Both takeaways have validity. The Packers started to figure things off offensively when wide receiver Davante Adams suffered his turf toe injury at the end of Week 5’s matchup with the Eagles. Though past Green Bay receiving corps featured a varied and deep group of pass catchers, this year’s version doesn’t have a true field-tilting presence outside of Adams. That issue didn’t crop up during the following game against the Cowboys due to the emphasis on the ground game, but it held back the Packers this past week. Geronimo Allison dropped multiple passes for first downs while Jimmy Graham and Aaron Jones dropped would-be touchdowns. At least until someone steps up, the passing game has a defined ceiling.

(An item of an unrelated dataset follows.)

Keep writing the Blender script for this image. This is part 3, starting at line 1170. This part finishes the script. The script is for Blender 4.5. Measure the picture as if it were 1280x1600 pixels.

But the Lions deserve credit as well. They took away most of the easy downfield throws the Packers have schemed in previous weeks and forced Aaron Rodgers to complete highly difficult bucket throws such as the 25-yard reception to tight end Marcedes Lewis or the 35-yard touchdown to wideout Allen Lazard. Obviously, Rodgers has the skill to complete those passes, but it generally doesn’t make for a consistent passing game.

2. We know Aaron Rodgers is the straw that stirs the drink in Green Bay. But is there any other area that is not getting enough credit for doing their part in their 5-1 record?

Rodgers and the improved defense certainly have received attention for their exploits this season, and for good reason. They deserve the lion’s share of the credit for the Packers’ 5-1 start, especially after both struggled for large stretches of last year.

But the Packers have also received stellar play from punter JK Scott, without whom the team probably loses one of their early contests. Scott’s overall numbers look great -- 48.6 yards per punt gross, 44.8 net -- but his field-flipping bombs against the Bears helped negate some of the team’s bad offensive possessions.

3. The only team that beat the Packers this season was the Eagles who put up 34 points while the Packers still managed to score 31. It is simply winning a shootout that is the key to beating the Packers or is there more to it than that? In other words, how else might a team beat the Packers, assuming Aaron Rodgers is going to get his?

Given the state of the receiving corps, forcing the Packers to play from behind and move away from the run can give opponents the best chance of success. Green Bay leaned heavily on the ground game against the Cowboys because of their early lead and the absence of Adams essentially didn’t matter. Against the Lions, when the Packers trailed by 13 points before the end of the first quarter, the game plan shifted considerably. Obviously, teams can’t just plan on establishing early leads, but doing so would help the Raiders out considerably.

4. What a find Preston Smith has turned out to be. Putting up 7.0 sacks in six games. He had three against the Broncos while the Vikings and Eagles were the only two teams to hold him without a sack. How did he go about destroying the Broncos and how did the other two teams stop him (if they did)?

Until last week, Preston Smith hadn’t finished a game with less than four pressures. Against the Lions, he produced only three, but two turned into sacks (1.5 officially credited to him). He does such a good job at timing the snap that even a capable pass protector will have trouble staying in front of him.

But slowing down Smith involves more than just containing one player, as the Packers have done a great job of using him and fellow free-agent signing Za’Darius Smith in tandem. In obvious passing situations, Za’Darius Smith will kick inside with Preston Smith working next to him on the edge. That approach and the stunts the two will run when lined up together have proven extremely effective at pressuring quarterbacks this season.

5. A few weeks ago the feeling surrounding facing the Raiders might have equal to that of having a bye week. I assume after their past couple games that is no longer the case. What exactly is the feeling over there about facing a now 3-2 Raiders team coming off their big win over the Packers’ division rival Bears in London?

Because of the new coaching staff and the challenges facing a first-time head coach like Matt LaFleur, I don’t think the Packers have overlooked any opponent. The fact the Raiders come off a bye week adds to that. Even without Oakland’s win in London, it seems unlikely Green Bay would treat this game as an easy win.